Vuelvo a recorrer aquel camino como lo hice por cinco años, cuando estudiaba mi primaria en la Concentración Escolar Francisco de Paula Santander, y me doy cuenta de que no está tan lejos como en mi mente… está cerca. Mientras ando con la lentitud de los años y con las certezas que otros caminos recorridos me han dado, me recuerdo niño, con pantalones cortos, con la sonrisa de siempre y ávido de aprender.
Llego a la escuela Santander. Claro, ha cambiado mucho, pero algunos rincones permanecen idénticos, tal como están en mi memoria. Veo la cancha central en la que jugué microfútbol con un balón amarillo que pesaba demasiado. Escucho las voces del rector en las reuniones tempraneras de inicio de semana, con sus indicaciones de disciplina y los movimientos simples de gimnasia que nos hacían terminar de despertar. Todavía está ahí, como testigo mudo de tantas generaciones de niños samarios, el árbol de aceituna dando sus frutos de sabor raro que nos despertaba el paladar. La escalera que da al segundo piso, para ir donde los grandes de quinto de primaria, ahora no es tan grande como está presente en mis recuerdos.

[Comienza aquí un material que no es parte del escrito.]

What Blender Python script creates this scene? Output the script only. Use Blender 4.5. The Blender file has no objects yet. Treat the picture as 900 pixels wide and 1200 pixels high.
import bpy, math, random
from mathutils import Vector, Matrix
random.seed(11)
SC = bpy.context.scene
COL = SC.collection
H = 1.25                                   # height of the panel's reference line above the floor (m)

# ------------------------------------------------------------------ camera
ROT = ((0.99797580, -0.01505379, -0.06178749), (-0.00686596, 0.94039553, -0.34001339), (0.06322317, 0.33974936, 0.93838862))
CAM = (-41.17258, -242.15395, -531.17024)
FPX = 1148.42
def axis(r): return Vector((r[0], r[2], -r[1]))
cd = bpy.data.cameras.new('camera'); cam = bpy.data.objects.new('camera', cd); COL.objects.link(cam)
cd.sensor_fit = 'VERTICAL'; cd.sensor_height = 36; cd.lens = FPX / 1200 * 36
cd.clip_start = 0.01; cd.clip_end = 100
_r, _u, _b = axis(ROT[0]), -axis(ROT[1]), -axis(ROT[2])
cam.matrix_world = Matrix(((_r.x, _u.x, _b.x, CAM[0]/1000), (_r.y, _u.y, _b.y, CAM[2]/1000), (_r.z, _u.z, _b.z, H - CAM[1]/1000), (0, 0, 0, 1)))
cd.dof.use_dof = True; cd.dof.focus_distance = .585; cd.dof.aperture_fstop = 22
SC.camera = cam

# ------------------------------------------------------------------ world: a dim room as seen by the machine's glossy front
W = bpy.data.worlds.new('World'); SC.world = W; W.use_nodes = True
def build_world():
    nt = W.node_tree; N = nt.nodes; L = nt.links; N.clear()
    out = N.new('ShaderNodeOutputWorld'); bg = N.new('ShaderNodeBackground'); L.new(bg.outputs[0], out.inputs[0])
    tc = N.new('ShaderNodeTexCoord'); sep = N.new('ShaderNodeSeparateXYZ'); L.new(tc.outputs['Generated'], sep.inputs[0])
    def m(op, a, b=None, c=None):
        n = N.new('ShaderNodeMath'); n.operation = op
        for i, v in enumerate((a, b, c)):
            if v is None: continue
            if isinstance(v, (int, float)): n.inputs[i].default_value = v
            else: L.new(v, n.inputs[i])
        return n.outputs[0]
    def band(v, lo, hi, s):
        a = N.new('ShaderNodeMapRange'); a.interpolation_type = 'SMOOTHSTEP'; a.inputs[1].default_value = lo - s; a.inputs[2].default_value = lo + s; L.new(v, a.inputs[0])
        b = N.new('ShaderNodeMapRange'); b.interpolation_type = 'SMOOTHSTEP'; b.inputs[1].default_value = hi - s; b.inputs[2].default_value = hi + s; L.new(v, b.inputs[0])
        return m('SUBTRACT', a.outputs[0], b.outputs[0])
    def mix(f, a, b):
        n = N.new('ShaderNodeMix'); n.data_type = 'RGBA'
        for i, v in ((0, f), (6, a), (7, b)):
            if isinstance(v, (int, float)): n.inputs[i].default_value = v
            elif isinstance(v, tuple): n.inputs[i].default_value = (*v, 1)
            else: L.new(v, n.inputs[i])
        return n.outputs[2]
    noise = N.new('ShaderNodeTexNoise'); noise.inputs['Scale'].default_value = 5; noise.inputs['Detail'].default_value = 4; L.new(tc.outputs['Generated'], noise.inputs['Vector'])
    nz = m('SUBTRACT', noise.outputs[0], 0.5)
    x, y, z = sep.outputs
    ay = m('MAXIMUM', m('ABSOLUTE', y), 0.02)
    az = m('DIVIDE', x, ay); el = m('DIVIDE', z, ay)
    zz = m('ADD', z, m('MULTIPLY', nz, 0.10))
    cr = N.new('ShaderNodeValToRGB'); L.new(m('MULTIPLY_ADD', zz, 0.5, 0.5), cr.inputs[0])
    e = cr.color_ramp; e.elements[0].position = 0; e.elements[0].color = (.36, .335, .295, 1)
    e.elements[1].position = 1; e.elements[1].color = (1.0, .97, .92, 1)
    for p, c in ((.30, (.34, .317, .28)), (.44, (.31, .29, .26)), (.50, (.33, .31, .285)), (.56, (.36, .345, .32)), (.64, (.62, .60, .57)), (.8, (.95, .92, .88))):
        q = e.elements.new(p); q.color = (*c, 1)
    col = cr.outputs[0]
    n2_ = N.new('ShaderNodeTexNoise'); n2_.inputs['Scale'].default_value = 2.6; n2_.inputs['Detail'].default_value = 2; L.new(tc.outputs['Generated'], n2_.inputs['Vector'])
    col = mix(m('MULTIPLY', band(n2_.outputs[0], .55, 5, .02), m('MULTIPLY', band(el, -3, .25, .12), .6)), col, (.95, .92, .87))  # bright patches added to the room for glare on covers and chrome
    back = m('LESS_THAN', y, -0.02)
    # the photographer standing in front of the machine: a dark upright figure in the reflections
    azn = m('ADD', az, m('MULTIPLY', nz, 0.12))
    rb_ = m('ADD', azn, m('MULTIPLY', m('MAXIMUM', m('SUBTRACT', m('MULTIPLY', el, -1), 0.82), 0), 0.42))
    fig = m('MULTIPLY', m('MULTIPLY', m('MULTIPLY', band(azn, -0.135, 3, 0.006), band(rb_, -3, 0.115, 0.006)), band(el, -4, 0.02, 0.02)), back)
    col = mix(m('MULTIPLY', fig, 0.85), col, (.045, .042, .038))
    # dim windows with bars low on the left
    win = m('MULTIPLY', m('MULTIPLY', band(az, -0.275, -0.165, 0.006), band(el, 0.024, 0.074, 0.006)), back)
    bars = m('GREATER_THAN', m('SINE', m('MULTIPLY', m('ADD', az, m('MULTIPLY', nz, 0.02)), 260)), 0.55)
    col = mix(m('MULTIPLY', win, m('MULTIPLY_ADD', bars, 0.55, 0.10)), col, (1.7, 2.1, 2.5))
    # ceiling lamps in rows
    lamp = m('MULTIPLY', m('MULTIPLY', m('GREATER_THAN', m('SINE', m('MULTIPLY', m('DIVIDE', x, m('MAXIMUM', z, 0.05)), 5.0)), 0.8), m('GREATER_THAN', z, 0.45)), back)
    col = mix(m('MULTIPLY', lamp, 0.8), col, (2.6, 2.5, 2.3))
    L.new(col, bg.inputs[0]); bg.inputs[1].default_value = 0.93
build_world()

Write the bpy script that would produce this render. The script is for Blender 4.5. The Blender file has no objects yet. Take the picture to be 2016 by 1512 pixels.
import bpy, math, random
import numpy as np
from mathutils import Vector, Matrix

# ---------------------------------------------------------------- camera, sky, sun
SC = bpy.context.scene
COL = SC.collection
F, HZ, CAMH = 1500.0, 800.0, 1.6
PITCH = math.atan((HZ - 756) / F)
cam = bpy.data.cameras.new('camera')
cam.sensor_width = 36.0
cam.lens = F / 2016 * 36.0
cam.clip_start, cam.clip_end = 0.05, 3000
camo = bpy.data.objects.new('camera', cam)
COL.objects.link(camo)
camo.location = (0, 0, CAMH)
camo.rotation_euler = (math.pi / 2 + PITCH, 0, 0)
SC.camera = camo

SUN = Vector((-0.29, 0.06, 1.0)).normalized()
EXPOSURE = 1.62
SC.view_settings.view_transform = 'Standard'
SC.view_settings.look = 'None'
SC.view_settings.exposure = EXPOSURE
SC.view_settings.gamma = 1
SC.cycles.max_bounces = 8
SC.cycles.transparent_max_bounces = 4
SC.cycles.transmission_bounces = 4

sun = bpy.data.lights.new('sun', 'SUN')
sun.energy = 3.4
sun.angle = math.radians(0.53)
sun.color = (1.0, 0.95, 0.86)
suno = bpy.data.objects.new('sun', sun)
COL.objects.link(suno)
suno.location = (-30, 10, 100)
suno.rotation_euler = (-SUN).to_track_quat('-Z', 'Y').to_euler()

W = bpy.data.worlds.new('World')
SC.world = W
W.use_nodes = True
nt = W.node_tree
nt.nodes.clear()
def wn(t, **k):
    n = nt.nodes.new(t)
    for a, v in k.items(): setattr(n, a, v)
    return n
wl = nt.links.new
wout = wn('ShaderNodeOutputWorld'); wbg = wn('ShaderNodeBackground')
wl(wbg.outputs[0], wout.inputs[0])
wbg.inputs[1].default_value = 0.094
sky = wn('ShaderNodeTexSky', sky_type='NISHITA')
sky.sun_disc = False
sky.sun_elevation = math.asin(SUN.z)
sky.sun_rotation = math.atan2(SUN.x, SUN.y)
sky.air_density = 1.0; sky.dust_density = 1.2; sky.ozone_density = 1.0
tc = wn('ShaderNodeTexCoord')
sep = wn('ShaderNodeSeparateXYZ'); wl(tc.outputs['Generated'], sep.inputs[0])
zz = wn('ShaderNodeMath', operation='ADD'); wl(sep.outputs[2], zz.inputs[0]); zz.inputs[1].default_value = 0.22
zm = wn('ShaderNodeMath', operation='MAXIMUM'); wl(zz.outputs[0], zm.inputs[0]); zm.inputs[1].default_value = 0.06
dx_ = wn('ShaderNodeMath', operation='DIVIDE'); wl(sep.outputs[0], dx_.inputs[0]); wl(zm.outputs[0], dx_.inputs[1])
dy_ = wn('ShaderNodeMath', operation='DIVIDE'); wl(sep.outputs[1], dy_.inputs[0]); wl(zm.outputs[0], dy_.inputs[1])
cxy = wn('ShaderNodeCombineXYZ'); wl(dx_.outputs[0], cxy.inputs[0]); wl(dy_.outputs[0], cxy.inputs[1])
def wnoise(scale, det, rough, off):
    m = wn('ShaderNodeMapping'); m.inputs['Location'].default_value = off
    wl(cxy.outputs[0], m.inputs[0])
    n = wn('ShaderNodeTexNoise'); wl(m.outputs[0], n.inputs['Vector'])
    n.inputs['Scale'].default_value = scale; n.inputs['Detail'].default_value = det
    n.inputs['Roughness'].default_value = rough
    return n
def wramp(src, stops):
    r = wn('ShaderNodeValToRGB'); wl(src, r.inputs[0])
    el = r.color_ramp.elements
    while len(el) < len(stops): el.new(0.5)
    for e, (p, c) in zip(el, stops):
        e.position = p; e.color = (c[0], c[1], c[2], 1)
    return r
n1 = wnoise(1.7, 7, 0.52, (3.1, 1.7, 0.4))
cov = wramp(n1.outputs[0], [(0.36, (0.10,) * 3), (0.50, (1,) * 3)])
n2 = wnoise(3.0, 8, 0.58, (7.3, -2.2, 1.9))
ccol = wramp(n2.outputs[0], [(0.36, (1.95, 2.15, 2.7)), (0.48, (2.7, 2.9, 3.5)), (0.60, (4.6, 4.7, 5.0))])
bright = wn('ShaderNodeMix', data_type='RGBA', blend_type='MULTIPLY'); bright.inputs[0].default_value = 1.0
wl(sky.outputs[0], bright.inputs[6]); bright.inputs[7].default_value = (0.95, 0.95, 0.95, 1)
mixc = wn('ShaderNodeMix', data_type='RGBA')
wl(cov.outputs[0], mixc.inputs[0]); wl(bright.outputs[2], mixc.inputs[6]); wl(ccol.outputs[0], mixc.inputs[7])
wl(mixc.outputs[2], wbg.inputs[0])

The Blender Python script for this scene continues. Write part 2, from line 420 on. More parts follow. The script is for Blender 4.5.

Paso por los cinco salones en los que aprendí, leí, jugué y fui muy feliz. Recordé los apellidos de algunos amigos que las circunstancias de la vida alejaron y no he vuelto a ver. Montenegro, Abad, Villa… sonrío al recordarlos. Pensé en las ridículas peleas con ellos, en las risas por esas bromas que después supe que no causaban tanta gracia.
Agradecí a mis maestros de esa época. Lourdes Bernal, Ivone Díaz Granados, mis tutoras de curso en esos cinco años. Ahora me doy cuenta de que no eran tan mayores como yo las veía. Sus palabras y sus ilustraciones me hicieron apasionar por la lectura y los relatos. Ellas dejaron huellas que ni el tiempo ni las circunstancias han borrado.
Una lágrima se escurre cuando recuerdo a mi papá lleno de vida, alto y fuerte, llevándome una pantaloneta blanca y una camiseta azul nuevas para jugar en el campeonato de fútbol intercursos. Ese día supe que me adoraba. Yo había olvidado que necesitaba eso, y unos minutos antes de salir para el colegio me acordé y le dije. Me puse a llorar y él, con su voz nasal, me dijo que no me preocupara, que antes de las once —la hora de la inauguración de los juegos— me las llevaba. Cuando lo vi asomarse a la puerta del salón tuve la certeza de su amor intenso, ese que siguió demostrando a lo largo de los 52 años que compartimos.
Salí de la vieja escuela sin decir palabra. Es que estaba bañándome en el mar de mis recuerdos. A veces prefiero habitar en ellos, porque no hay incertidumbre.